THE TRANSATLANTIC MAGAZINE
So much of London's theater scene is trying to be innovative. Various venues, warehouse spaces, the upper floors of pubs, and the occasional abandoned underground station or town hall basement are awash with immersive experiences, stories told through dance, or occasionally an overlap of both. But as Philip Pullman writes in His Dark Materials, without stories, we wouldn't be human beings at all. And at its heart, theater must not forget the human need for narrative.
I am reminded of this as I watch Flabbergast Theatre's utterly engrossing interpretation of Macbeth, a show that deftly manages to balance foregrounding a violently compelling story with a fresh and rivetingly chaotic presentation.
Flabbergast firmly roots - in a few senses - this Scottish bloodbath in a musky, dusky, earthy atmosphere, thick with dusty, particulate clouds of clay floating through the air and smeared over the main players' faces like so much war paint.
As you enter the performance space in Southwark Playhouse the principal performers are already clustered together, chanting, babbling, cackling and gleefully gurgling in a bacchanalian cacophony of noise, moving in a carefully structured destructive dance that is mayhem manifest through movement, building through the violent force of gigantic motherdrums being walloped as a call to war, building an atmosphere of danger and trepidation.
One gets the sense that with clouds of earth constantly floating in the space around us, we are never far from the pit of a grave opening up and swallowing someone else, as is appropriate for a play with such a high body count.
From opening to closing scenes we are reminded of Orson Wells' iconically stylized adaptation of this tale of power and betrayal, the famed opening moments depicting the eponymous character as little more than a lump of clay to be molded, shaped, toyed with, melted away and destroyed by those murdering ministers, the three witches.
In this show, the witches are rightly foregrounded, never off-stage and the actors playing them nimbly doubling as sinister agents of chaos and as, variously, Lady Macbeth (with intense control and raw power by Briony O'Callaghan), Ross (with a taut and fragile sense just on the dark side of mayhem by Vyte Garriga) and Lennox and Lady MacDuff (by Paulina Krzeczhowska, with a mirthful and frighteningly knowing sense of mischief), masterfully utilizing their physicality to switch between parts and to force the emphasis on to the gendered connotations of much of the narrative and to fully place the power in the hands of the female characters.

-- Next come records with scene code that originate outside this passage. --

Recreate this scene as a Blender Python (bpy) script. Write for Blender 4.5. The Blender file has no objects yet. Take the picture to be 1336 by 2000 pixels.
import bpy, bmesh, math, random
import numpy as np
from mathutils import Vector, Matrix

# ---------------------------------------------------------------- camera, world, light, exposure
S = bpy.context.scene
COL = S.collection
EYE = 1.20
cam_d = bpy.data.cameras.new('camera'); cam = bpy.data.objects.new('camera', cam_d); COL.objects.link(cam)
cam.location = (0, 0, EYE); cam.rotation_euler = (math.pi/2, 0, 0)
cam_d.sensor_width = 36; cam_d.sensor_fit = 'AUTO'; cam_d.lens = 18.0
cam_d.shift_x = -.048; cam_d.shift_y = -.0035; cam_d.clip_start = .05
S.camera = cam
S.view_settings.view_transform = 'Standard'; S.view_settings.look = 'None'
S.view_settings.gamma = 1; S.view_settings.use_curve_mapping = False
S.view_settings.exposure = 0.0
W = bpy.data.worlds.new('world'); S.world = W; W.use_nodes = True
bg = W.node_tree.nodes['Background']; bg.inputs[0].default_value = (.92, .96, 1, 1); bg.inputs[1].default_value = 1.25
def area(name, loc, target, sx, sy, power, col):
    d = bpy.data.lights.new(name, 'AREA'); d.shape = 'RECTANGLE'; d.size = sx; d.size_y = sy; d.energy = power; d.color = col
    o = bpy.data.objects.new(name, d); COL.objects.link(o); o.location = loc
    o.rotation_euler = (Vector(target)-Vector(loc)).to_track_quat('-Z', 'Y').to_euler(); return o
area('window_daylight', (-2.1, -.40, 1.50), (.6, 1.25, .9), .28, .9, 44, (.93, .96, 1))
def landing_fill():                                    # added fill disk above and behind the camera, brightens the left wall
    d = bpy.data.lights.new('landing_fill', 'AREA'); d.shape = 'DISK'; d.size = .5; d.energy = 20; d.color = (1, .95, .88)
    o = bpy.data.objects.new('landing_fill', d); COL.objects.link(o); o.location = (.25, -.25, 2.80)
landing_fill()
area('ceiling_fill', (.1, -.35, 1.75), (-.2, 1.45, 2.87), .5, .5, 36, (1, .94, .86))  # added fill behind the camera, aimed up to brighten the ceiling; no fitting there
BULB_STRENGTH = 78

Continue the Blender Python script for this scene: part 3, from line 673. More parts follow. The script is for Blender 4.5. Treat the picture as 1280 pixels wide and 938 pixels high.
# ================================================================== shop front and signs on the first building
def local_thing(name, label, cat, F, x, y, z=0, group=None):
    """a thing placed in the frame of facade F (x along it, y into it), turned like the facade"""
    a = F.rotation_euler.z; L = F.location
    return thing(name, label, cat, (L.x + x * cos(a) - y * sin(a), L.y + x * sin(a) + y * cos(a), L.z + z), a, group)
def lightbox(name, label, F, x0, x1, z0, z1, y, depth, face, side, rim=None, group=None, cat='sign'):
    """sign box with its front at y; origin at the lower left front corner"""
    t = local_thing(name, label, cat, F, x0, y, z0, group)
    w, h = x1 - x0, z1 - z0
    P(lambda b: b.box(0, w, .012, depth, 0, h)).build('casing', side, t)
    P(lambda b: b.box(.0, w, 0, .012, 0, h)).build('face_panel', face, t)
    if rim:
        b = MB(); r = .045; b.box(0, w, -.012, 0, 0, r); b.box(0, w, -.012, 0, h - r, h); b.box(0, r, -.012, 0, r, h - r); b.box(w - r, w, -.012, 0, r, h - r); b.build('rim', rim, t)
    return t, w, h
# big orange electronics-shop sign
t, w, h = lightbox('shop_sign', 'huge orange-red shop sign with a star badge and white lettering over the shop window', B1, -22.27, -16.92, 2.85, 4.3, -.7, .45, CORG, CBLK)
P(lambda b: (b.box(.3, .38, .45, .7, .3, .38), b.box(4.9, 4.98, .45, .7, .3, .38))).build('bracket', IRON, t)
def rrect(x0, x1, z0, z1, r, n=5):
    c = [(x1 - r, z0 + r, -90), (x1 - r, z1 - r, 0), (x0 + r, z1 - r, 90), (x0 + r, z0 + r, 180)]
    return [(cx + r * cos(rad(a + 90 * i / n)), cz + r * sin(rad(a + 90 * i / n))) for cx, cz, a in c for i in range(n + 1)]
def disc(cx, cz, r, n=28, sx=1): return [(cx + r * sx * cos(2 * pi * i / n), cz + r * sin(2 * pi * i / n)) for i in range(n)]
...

Also very deserving of honorable mention, the laugh-out-loud funniest and then most sinister, gleefully malicious assassin I have seen in a production of the Scottish play. Credit must be given in this case also to the very clever decision making and direction, cutting away a lot of the recondite references in the original text and setting Dale Wylde free to do what he likes with the character, and doing it both entertainingly and unnervingly!
All hail Flabbergast, for bringing this story to us in a fresh and dangerous and exciting way that allows us to connect to the untamed nature of the text.
And though O'Callaghan is utterly compelling in throaty glee and lust for power, I do wish she'd taken a little more time to relish the lines of the famously manipulative Lady Macbeth as many are rather spat out in quick succession instead of brought to a slow bubbling boil in the dark as Shakespeare intended.
It hardly pulls one out of the bloody night of violence and excess that challenges and compels and exceeds our most macabre expectations.
Don't forget to check out the attached Francis Baconesque art exhibition, thematically linked to the show by mega-talented Marina Rennee-Cemmick, within the charming confines of the Playhouse itself.